Second, when Julian Castro went after him for being a forgetful old man, he pushed back but didn't get ugly. He realized Castro was way out on a limb and he let him stay there.

Third, when gun control came up Biden turned to Beto O'Rourke. This is the exchange:

BIDEN: [B]y the way, the way Beto handled--excuse me for saying Beto. What the congressman . . .

O'ROURKE: That's all right. Beto's good.

BIDEN: The way he handled what happened in his hometown is meaningful, to look in the eyes of those people, to see those kids . . . to understand those parents, you understand the heartache.

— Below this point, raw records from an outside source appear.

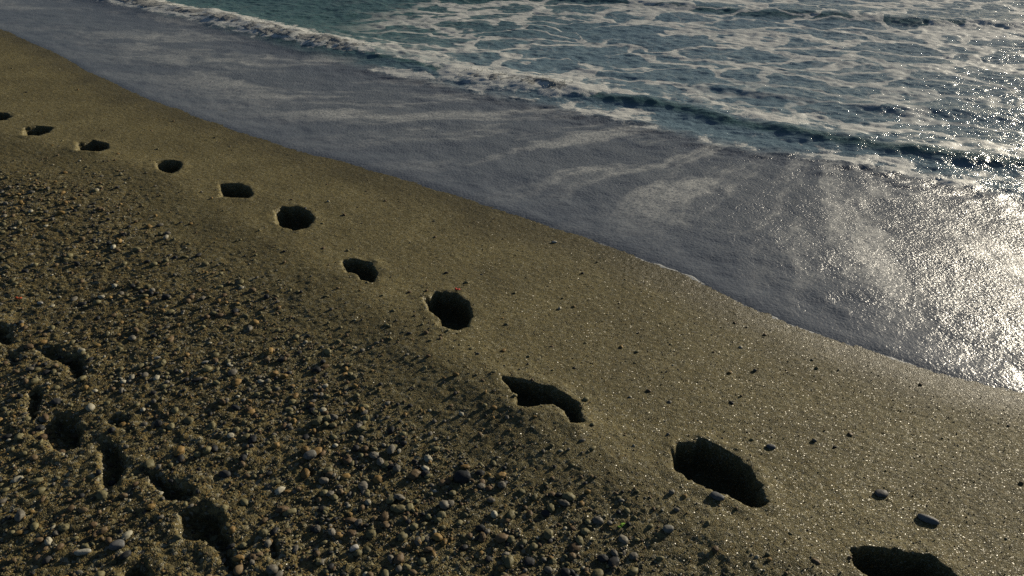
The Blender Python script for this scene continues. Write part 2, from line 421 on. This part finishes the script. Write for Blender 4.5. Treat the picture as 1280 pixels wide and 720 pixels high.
# ------------------------------------------------------------------ beach sheet and its footprints
sa = axis(-12, 2.6, .0045, .2, .0016, -600, 600)
na = np.concatenate([axis(-.6, 5.0, .0052, 1.5, .0011, -400, 30)])
x, y, Fc = grid(sa, na)
ident = np.full(x.shape, -1, int)
z = sand_z(x, y, ident)
V = np.stack([x, y, z], 1)
G = gravelness(x, y)
dd = shore.q(x, y)
W = sst(-.34, -.02, dd+.06*fbm(x, y, .3, 3, 77))*.9+.0
fid = ident[Fc].max(1)
def sand_part(name, mask, origin=None):
    v, f, idx = sub(V, Fc, mask, origin)
    me = raw_mesh(name, v, f); attr(me, 'gravel', G[idx]); attr(me, 'wet', W[idx])
    return link(name, me, M_sand, origin)
props(sand_part('beach', fid < 0), kind='structure', label='coarse olive brown sand beach sloping down to the water')
for i, (P, D, lab, kind) in enumerate(PRINTS):
    if kind == 2: continue
    mk = fid == i
    if not mk.any(): continue
    org = np.array([P[:, 0].mean(), P[:, 1].mean(), float(z_profile(P[:1, 0], P[:1, 1])[0])-D])
    props(sand_part('footprint', mk, org), lab, 'footprint', 'footprints of the trail along the waterline' if kind == 0 else 'old footprints trodden into the gravel')

# ------------------------------------------------------------------ water sheet
sa = axis(-14, 3.5, .009, .5, .0022, -900, 900)
na = axis(1.2, 14, .011, 2.2, .0016, 1.0, 1500)
x, y, Fc = grid(sa, na)
z, d, q0, q1, q2, q3, s = water_z(x, y)
V = np.stack([x, y, z], 1)
seaf = sst(-.12, .22, q0)
keep = (d[Fc] > -.35).all(1)
a_f = amp_along(s, [(S1[150]-8, 1.), (S1[440], .95), (S1[500], .45), (S1[580], .55), (S1[600], 1.), (S1[740], .95), (S1[790], .35), (S1[850], .25), (S1[1000], .32), (S1[1160], .25), (S1[1280], .3)])
nz = fbm(x, y, .35, 3, 33)
froth = a_f*np.where(q1 > .02, np.exp(-((q1-.02)/.26)**2), np.exp(-((q1-.02)/(.30*a_f+.04))**2))*1.05
froth = np.maximum(froth, (.46+.30*nz)*np.exp(-(np.maximum(q1-.12, 0)/.55)**2)*(q1 > .05)*sst(S1[150], S1[500], s))      # trailing foam behind the crest
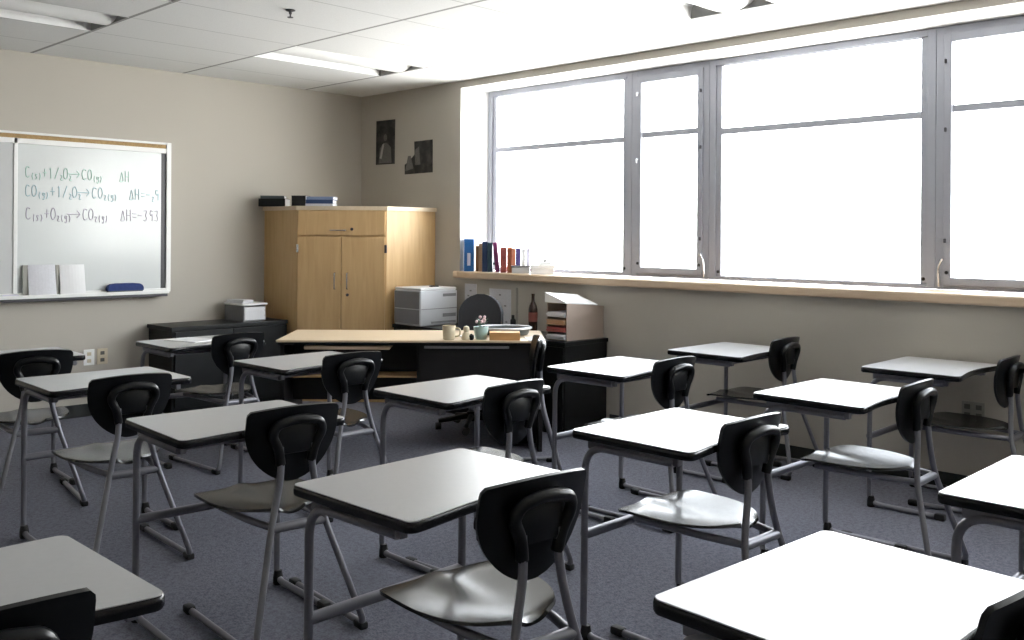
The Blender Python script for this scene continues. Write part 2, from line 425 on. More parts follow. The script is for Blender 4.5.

What makes the praise of O'Rourke come off as genuine is the opening, where Biden calls him by his first name--obviously affectionately--and then catches himself and apologizes for not calling him "congressman."

The frontrunner is always the guy taking the most fire. Yet time and again, Biden was the most respectful person on the stage. Being respectful doesn't win you the nomination. But it's a mark of why Biden has such deep reservoirs of goodwill with Democratic voters.

There's a reason they like him.

Exit take: Toward the end, Biden was asked about his biggest professional setback. He started talking about losing his wife and daughter when protestors started screaming at him.

This struck me as synecdoche for pretty much the entire primary campaign so far: Young progressives so convinced of their own righteousness that they go after a guy like Biden at a moment like this, thinking that it helps their cause.